* Stated goal
Copy out all lines in the data below containing the string "Blender".

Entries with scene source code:
╭──

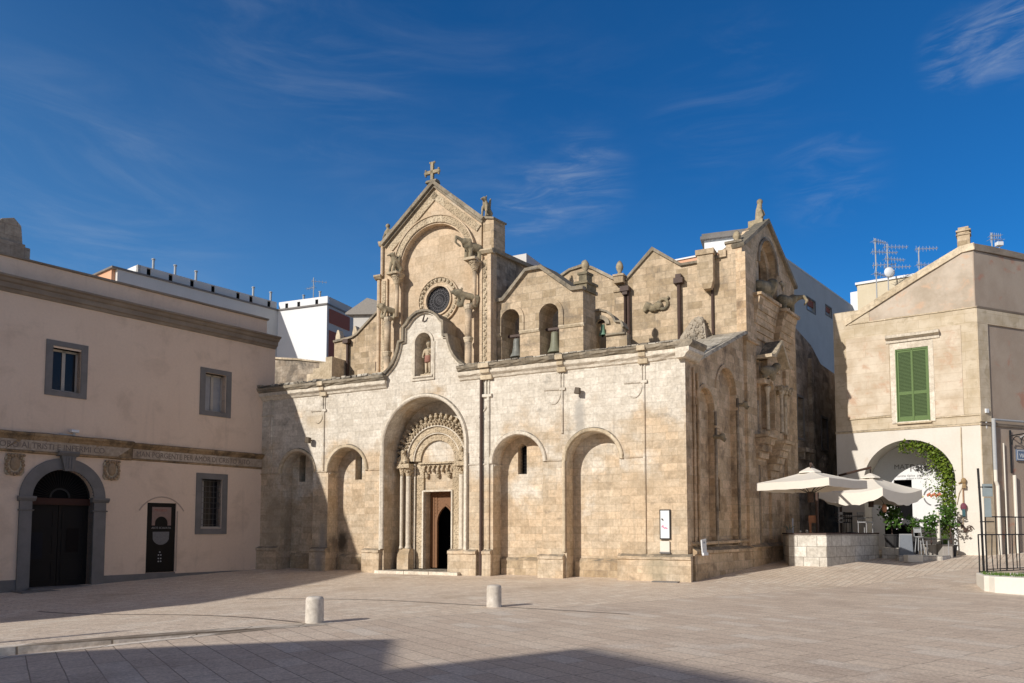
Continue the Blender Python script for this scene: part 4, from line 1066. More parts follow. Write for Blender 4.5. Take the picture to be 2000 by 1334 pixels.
# --- side wall facing the lane (skewed)
SW = lambda s, y, z: SG(s, -y, z)                          # y counts into the wall
outer = [(0.0, -.5), (5.62, -.5), (5.62, 9.72), (5.45, 9.72), (1.0, 7.86), (0, 7.80)]
ha = opening(.95, 2.42, 1.18, 6.25, 14); hb = opening(2.74, 4.58, 1.20, 7.12, 14)
MB(SW).prism(outer, 0, .45, [ha, hb]).build('side_wall', M_side, CH)
slit = [(3.16, 2.5), (3.42, 2.5), (3.42, 3.7), (3.29, 3.85), (3.16, 3.7)]
MB(SW).prism([(.5, .9), (5.0, .9), (5.0, 8.3), (2.6, 8.3), (.5, 7.4)], .22, .5, [slit]).build('side_recess', M_side, CH)
MB(SW).box(3.0, 3.6, .5, .55, 2.3, 4.0).build('window', M_black, CH)
for s_, zt in ((2.50, 6.2), (4.66, 7.0), (6.86, 7.2)):
    MB(SW).tube([(s_, -.05, 1.22), (s_, -.05, zt)], .055, 8).build('shade_tube', M_dark, CH)  # dark tubes standing in for the shade along the recess edges
mb = MB(SW)
for a, b in ((.95, 2.42), (2.74, 4.58)):
    c, r = (a + b) / 2, (b - a) / 2; mb.ring(c, 6.25 if a < 1 else 7.12, r, r + .13, -.05, .05, 0, 180, 18)
for s_ in (2.46, 4.66): mb.strip(s_ - .06, s_ + .34, [(.02, 5.55 if s_ < 3 else 6.5), (-.08, 5.58 if s_ < 3 else 6.52), (-.10, 5.66 if s_ < 3 else 6.6), (.02, 5.68 if s_ < 3 else 6.64)], 2, .01)
mb.build('side_moulding', M_side, CH)
mb = MB(SW); mb.strip(.25, 5.62, [(.1, -.5), (-.22, -.5), (-.18, .92), (-.24, .96), (-.24, 1.06), (-.06, 1.16), (.1, 1.17)], 10, .012)
mb.build('side_plinth', M_side, CH)
mb = MB(SW); mb.tube([(.30, -.02, 1.3), (5.6, -.02, 1.36)], .075, 8); mb.tube([(.95, -.06, 1.2), (.95, -.06, 7.4)], .06, 8); mb.tube([(.62, -.05, 1.2), (.62, -.05, 7.55)], .045, 8)
mb.build('torus_moulding', M_side, CH)
MB(SW).box(-.02, .30, -.035, .02, 1.0, 7.8).build('corner_pilaster', M_side, CH)
mb = MB(SW); mb.band([(-.05, 7.80), (1.0, 7.86), (5.45, 9.72), (5.62, 9.74)], .13, -.16, .5, .015); mb.build('verge_coping', M_roof, CH)
for s_, z in ((4.75, 6.75), (2.42, 5.25)):
    mb = MB(SW); mb.tube([(s_, 0, z), (s_, -.25, z - .02), (s_ + .1, -.42, z - .16)], .08, 7); mb.ball((s_ + .06, -.30, z), (.14, .12, .12))
    mb.build('carved_spout', M_lich, CH)

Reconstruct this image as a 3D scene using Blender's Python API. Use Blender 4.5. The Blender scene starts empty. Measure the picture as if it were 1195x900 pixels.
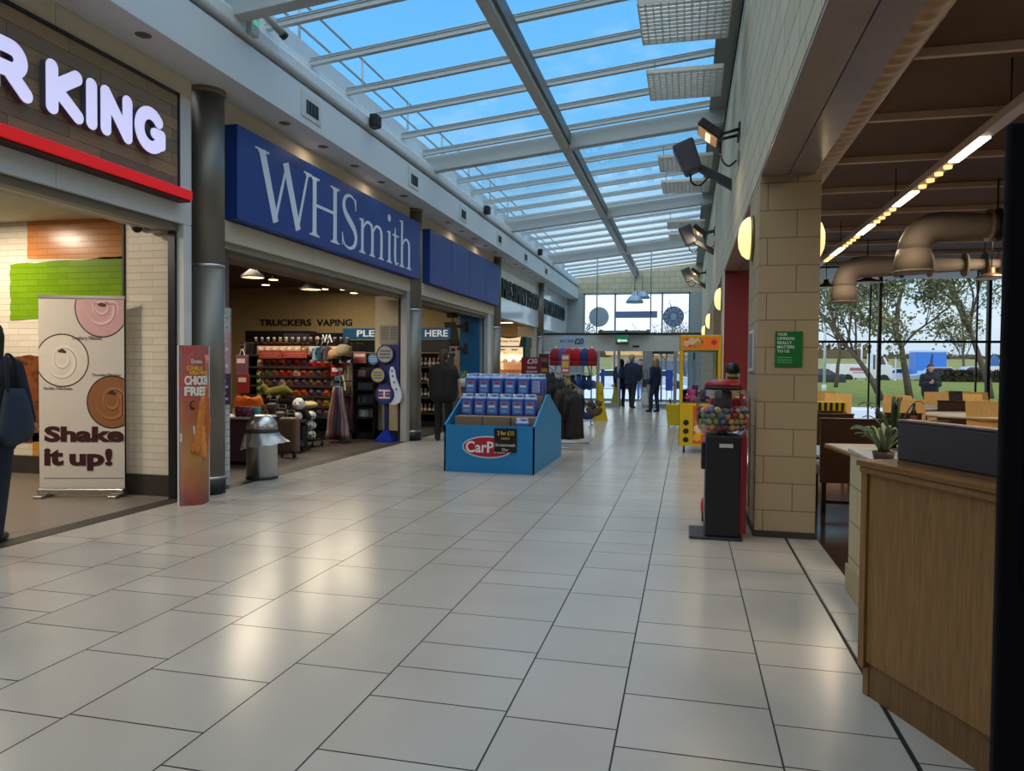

╰──

* Correct output
Continue the Blender Python script for this scene: part 4, from line 1066. More parts follow. Write for Blender 4.5. Take the picture to be 2000 by 1334 pixels.
Reconstruct this image as a 3D scene using Blender's Python API. Use Blender 4.5. The Blender scene starts empty. Measure the picture as if it were 1195x900 pixels.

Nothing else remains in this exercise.